Growing up in the comfort of an upper middle-class enclave, these stories felt like a mythology, so far removed from my daily experience. However, in later years, the stories became a guiding star for surviving difficulties, feeling compassion, and holding onto dreams. When I decided to set them down, I could hear my mother’s voice so clearly that I wrote the story in the first-person.


A brief description:

King Ying is one of eight living in a one-bedroom apartment behind her father’s laundry business in Depression-era Detroit. As the eldest child, she stands on a box to fold and iron clothes. She wishes she could understand her teacher, make friends at school where racist taunts sting her, and make her father slap her less when she just wants to fit into American culture.

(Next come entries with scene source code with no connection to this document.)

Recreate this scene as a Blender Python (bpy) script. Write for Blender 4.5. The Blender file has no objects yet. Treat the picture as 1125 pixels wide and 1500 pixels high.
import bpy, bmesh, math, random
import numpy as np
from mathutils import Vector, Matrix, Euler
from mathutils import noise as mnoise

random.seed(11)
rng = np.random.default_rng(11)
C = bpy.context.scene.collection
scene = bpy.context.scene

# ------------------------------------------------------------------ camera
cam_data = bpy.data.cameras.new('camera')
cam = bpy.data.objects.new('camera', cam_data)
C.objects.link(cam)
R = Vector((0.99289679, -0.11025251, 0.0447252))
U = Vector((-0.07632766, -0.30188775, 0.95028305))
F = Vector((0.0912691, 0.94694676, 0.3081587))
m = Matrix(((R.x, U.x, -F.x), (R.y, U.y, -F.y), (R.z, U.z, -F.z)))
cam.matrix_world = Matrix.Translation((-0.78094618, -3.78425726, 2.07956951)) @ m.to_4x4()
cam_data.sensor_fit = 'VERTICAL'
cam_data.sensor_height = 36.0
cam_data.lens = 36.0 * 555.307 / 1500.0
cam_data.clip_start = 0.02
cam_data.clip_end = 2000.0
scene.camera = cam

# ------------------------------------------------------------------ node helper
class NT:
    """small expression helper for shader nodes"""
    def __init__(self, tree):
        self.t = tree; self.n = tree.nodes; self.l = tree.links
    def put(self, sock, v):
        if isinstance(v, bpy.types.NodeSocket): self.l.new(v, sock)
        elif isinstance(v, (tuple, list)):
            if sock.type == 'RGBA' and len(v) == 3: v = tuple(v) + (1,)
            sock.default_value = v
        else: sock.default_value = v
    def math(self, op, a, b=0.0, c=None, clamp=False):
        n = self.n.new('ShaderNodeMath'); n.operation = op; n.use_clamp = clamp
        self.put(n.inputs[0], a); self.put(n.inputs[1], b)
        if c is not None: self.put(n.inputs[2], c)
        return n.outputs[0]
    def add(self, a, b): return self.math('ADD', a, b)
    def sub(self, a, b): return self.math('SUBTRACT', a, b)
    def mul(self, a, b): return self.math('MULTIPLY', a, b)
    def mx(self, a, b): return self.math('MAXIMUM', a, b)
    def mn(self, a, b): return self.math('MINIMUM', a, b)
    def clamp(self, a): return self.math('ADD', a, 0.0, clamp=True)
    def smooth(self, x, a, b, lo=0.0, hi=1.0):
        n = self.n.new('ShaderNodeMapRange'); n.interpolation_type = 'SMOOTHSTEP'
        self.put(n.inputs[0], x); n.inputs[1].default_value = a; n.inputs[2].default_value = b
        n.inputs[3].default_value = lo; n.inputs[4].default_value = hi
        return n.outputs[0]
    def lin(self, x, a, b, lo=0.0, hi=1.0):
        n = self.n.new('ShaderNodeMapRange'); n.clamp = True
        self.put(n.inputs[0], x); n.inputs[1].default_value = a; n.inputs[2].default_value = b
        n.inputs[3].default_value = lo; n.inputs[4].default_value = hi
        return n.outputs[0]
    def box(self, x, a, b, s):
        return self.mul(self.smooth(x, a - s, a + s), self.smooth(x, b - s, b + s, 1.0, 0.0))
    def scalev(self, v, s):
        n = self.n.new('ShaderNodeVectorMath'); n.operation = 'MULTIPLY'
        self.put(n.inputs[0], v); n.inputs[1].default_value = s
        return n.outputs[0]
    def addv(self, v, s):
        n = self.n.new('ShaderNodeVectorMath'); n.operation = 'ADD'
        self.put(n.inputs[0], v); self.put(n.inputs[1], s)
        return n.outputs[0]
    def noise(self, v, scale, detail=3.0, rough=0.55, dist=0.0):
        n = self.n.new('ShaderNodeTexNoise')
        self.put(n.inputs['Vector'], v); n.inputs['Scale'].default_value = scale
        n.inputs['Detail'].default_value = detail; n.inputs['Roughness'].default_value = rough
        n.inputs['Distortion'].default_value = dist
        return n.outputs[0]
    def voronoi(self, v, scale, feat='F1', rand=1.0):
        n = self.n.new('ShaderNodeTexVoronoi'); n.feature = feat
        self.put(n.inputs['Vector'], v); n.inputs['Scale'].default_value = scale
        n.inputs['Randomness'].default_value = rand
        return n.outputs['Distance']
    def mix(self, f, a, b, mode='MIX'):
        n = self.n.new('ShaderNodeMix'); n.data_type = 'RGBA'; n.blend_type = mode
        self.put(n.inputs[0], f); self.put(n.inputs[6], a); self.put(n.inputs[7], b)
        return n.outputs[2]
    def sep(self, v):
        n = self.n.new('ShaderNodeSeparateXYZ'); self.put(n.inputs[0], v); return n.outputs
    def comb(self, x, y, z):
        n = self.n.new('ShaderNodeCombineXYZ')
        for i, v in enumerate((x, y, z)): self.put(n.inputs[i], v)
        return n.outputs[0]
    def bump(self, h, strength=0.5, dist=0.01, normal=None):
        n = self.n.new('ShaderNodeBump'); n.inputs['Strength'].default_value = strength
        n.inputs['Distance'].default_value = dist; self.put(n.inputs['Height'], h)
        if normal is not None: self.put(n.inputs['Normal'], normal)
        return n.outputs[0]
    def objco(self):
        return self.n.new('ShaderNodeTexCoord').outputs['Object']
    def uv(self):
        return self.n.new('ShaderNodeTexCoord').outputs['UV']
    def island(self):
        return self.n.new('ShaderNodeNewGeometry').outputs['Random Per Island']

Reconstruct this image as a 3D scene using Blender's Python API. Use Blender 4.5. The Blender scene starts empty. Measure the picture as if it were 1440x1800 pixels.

Someday, she vows, she’ll own a real home and dress with the elegance of her Jane Arden paper dolls. But when disaster strikes, she and siblings are sent far from her hopes to China to live with a new stepmother. In the remote village of Tai Ting Pong, she feels as foreign in the land of her heritage as she did in the country of her birth and must overcome hunger, a deadly superstition, and Japanese invasion before pursuing the American dream. 

This narrative nonfiction debut record’s one girl’s transpacific coming of age odyssey. In a similar vein to Amy Tan’s The Bonesetter’s Daughter, Abdi Nor Iftin’s Call Me American, and Kao Kalia Yang’s The Song PoetMy Name is King Ying: One Girl’s Transpacific Quest of Resilience, Survival, and New World Dreams is a hauntingly beautiful and universal story of identity, courage, and perseverance.